__Directions for this task__
Repeat, exactly and only, the lines from the beginning of the data through the line with "mk('zip', toW(join(sm)[0]), join(sm)[1], M['trim'], jk, True)". Pictures are left out.

__Data__
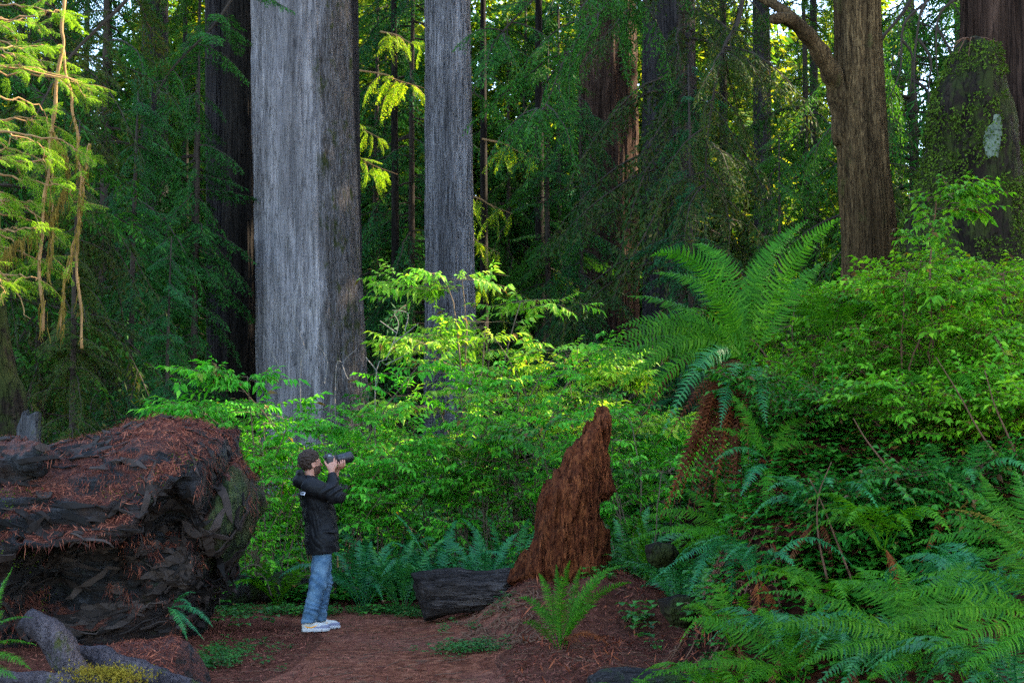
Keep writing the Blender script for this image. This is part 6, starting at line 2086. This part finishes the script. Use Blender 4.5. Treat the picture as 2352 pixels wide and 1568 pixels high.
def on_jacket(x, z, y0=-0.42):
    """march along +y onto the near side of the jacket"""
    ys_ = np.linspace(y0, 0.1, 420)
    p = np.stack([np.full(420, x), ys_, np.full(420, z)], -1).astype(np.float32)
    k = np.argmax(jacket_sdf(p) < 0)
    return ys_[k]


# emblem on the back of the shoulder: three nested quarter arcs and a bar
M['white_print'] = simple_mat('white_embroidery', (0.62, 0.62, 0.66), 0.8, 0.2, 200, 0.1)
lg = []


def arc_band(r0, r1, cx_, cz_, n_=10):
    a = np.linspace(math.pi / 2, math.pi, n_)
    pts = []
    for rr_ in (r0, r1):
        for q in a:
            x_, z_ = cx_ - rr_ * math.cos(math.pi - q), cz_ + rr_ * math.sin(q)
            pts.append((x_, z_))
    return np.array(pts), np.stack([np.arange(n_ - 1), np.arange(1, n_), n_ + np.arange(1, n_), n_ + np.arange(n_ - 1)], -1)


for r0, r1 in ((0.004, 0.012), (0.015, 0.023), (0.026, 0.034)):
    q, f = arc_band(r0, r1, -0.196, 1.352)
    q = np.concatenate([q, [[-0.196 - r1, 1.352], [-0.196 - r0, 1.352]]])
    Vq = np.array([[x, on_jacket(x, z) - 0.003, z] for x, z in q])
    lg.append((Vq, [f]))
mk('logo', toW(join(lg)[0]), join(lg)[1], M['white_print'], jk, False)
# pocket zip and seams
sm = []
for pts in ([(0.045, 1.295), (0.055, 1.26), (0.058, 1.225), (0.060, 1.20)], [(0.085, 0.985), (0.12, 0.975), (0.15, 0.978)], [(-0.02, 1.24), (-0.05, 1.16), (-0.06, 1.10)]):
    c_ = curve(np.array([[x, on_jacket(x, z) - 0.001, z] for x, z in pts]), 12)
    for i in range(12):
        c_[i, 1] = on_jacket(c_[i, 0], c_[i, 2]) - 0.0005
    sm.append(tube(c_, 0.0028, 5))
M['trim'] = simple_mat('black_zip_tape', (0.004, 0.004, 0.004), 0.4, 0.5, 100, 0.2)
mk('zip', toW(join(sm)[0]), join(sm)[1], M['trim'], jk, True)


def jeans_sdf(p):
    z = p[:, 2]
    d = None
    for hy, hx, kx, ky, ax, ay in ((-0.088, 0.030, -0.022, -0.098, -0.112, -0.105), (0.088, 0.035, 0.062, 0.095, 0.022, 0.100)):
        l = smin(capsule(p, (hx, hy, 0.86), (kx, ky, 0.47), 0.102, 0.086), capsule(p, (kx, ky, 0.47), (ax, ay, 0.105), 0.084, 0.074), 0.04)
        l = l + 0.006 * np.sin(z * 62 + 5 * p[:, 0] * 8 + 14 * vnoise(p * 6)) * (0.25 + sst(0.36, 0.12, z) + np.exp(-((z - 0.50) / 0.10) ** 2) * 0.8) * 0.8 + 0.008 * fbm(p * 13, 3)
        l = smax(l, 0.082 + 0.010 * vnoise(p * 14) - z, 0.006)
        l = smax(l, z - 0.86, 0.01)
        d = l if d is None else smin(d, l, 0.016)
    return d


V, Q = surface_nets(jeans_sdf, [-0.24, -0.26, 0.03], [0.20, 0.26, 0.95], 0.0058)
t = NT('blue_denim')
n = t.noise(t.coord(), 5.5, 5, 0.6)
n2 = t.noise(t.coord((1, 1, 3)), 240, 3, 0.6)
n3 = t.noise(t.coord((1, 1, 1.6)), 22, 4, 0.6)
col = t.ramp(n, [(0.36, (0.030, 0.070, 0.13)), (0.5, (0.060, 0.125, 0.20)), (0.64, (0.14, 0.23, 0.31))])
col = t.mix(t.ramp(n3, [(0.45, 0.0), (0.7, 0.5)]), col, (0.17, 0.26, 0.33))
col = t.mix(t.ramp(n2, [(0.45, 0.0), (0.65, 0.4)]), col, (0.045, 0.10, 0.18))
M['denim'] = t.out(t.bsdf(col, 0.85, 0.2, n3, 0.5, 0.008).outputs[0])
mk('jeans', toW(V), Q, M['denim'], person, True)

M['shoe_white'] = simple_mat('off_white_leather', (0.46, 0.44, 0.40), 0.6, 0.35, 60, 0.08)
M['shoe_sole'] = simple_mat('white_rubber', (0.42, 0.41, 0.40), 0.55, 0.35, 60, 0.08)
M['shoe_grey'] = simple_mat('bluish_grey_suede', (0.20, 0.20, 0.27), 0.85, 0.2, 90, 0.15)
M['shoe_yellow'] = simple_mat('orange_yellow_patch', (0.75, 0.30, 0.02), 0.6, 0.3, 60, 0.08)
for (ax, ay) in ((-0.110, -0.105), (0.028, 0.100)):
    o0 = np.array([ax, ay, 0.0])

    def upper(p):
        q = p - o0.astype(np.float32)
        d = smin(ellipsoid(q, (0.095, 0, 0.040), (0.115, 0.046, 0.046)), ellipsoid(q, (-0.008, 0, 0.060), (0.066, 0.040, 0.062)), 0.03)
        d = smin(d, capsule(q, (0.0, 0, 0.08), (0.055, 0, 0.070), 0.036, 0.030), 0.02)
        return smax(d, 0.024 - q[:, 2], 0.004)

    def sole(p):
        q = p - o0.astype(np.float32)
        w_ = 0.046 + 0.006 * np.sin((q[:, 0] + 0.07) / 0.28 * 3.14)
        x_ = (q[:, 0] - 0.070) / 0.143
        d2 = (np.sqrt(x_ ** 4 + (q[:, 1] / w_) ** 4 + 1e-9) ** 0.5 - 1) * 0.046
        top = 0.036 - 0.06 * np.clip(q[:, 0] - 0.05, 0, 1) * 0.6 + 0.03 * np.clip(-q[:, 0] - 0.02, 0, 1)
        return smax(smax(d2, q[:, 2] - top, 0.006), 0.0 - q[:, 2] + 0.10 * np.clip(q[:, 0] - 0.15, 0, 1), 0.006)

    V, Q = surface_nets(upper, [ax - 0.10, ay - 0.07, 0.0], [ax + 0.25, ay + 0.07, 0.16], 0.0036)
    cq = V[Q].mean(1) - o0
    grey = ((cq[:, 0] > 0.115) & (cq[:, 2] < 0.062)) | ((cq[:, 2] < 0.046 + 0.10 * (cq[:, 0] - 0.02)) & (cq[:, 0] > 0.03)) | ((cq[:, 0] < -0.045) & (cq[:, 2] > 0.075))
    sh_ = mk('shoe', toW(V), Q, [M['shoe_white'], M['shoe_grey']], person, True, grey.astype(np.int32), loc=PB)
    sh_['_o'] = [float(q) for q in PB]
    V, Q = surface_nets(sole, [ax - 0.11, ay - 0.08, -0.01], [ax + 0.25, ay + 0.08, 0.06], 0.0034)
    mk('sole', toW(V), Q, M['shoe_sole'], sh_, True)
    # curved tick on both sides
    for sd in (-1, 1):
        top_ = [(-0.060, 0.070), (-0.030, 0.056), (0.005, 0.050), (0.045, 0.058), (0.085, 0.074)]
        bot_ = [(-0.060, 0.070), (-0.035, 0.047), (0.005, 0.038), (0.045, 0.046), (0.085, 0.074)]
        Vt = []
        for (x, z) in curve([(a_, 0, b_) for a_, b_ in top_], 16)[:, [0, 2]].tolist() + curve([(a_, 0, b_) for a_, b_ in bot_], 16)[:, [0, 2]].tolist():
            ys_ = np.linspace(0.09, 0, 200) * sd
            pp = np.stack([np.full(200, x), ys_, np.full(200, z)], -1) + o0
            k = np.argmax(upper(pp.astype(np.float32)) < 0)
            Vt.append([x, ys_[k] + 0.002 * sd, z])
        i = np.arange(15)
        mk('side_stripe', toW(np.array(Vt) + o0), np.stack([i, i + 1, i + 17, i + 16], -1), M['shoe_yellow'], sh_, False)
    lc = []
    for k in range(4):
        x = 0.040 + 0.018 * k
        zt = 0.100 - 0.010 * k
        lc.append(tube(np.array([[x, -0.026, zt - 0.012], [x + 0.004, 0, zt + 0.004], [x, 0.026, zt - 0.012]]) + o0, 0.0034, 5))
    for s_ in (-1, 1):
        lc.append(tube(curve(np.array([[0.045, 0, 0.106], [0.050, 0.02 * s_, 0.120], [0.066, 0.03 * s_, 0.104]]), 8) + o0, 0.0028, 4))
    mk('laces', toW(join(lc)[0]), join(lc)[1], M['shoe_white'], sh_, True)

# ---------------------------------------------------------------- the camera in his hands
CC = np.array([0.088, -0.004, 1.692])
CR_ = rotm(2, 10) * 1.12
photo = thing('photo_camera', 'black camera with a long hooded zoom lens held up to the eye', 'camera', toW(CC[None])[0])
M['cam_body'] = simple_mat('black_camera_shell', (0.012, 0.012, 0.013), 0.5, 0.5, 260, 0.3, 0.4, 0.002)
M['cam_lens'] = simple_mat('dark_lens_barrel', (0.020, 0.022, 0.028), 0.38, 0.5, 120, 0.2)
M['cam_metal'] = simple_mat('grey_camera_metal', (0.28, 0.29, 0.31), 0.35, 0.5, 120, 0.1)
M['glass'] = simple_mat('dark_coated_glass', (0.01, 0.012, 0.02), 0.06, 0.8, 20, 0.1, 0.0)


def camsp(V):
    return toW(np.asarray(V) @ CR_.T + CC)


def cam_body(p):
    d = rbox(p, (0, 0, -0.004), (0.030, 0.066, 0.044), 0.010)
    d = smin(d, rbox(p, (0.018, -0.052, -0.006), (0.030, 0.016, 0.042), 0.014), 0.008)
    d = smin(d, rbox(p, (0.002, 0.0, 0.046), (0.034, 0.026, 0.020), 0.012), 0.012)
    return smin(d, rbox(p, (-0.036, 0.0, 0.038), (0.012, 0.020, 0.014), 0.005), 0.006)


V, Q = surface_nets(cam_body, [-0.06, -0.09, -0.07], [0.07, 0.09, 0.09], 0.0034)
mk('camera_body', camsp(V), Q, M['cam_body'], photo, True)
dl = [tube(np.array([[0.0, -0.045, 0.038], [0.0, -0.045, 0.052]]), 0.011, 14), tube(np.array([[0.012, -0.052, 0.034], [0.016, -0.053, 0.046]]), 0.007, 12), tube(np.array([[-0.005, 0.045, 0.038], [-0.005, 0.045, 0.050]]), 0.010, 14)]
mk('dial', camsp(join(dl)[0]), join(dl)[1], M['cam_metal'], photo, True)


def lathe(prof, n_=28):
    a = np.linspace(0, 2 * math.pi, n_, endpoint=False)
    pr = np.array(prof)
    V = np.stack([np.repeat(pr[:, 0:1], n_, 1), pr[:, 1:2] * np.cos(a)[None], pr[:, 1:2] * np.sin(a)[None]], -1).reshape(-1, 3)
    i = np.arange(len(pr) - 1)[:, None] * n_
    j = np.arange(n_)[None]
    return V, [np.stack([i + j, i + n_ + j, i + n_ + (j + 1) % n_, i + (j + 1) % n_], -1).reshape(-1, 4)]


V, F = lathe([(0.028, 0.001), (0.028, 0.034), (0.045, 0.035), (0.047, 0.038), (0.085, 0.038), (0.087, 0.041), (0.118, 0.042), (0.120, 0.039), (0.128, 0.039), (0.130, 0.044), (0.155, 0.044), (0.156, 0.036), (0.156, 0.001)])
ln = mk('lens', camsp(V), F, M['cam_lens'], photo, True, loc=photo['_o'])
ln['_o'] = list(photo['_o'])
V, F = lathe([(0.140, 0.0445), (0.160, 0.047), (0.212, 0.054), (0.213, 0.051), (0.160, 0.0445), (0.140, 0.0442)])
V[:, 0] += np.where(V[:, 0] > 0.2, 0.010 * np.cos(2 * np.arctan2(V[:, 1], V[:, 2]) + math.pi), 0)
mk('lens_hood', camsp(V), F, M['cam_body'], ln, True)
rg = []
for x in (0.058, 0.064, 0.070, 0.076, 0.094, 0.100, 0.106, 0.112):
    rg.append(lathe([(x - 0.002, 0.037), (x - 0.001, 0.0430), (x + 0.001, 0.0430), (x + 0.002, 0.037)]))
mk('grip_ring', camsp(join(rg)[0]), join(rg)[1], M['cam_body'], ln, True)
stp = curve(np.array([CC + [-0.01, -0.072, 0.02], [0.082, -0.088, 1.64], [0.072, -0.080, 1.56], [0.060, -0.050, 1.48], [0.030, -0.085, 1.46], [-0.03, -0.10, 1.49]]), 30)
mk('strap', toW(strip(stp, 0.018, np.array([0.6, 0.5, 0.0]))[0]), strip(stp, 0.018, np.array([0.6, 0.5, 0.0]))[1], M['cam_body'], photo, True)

__Task output__
Keep writing the Blender script for this image. This is part 6, starting at line 2086. This part finishes the script. Use Blender 4.5. Treat the picture as 2352 pixels wide and 1568 pixels high.
def on_jacket(x, z, y0=-0.42):
    """march along +y onto the near side of the jacket"""
    ys_ = np.linspace(y0, 0.1, 420)
    p = np.stack([np.full(420, x), ys_, np.full(420, z)], -1).astype(np.float32)
    k = np.argmax(jacket_sdf(p) < 0)
    return ys_[k]


# emblem on the back of the shoulder: three nested quarter arcs and a bar
M['white_print'] = simple_mat('white_embroidery', (0.62, 0.62, 0.66), 0.8, 0.2, 200, 0.1)
lg = []


def arc_band(r0, r1, cx_, cz_, n_=10):
    a = np.linspace(math.pi / 2, math.pi, n_)
    pts = []
    for rr_ in (r0, r1):
        for q in a:
            x_, z_ = cx_ - rr_ * math.cos(math.pi - q), cz_ + rr_ * math.sin(q)
            pts.append((x_, z_))
    return np.array(pts), np.stack([np.arange(n_ - 1), np.arange(1, n_), n_ + np.arange(1, n_), n_ + np.arange(n_ - 1)], -1)


for r0, r1 in ((0.004, 0.012), (0.015, 0.023), (0.026, 0.034)):
    q, f = arc_band(r0, r1, -0.196, 1.352)
    q = np.concatenate([q, [[-0.196 - r1, 1.352], [-0.196 - r0, 1.352]]])
    Vq = np.array([[x, on_jacket(x, z) - 0.003, z] for x, z in q])
    lg.append((Vq, [f]))
mk('logo', toW(join(lg)[0]), join(lg)[1], M['white_print'], jk, False)
# pocket zip and seams
sm = []
for pts in ([(0.045, 1.295), (0.055, 1.26), (0.058, 1.225), (0.060, 1.20)], [(0.085, 0.985), (0.12, 0.975), (0.15, 0.978)], [(-0.02, 1.24), (-0.05, 1.16), (-0.06, 1.10)]):
    c_ = curve(np.array([[x, on_jacket(x, z) - 0.001, z] for x, z in pts]), 12)
    for i in range(12):
        c_[i, 1] = on_jacket(c_[i, 0], c_[i, 2]) - 0.0005
    sm.append(tube(c_, 0.0028, 5))
M['trim'] = simple_mat('black_zip_tape', (0.004, 0.004, 0.004), 0.4, 0.5, 100, 0.2)
mk('zip', toW(join(sm)[0]), join(sm)[1], M['trim'], jk, True)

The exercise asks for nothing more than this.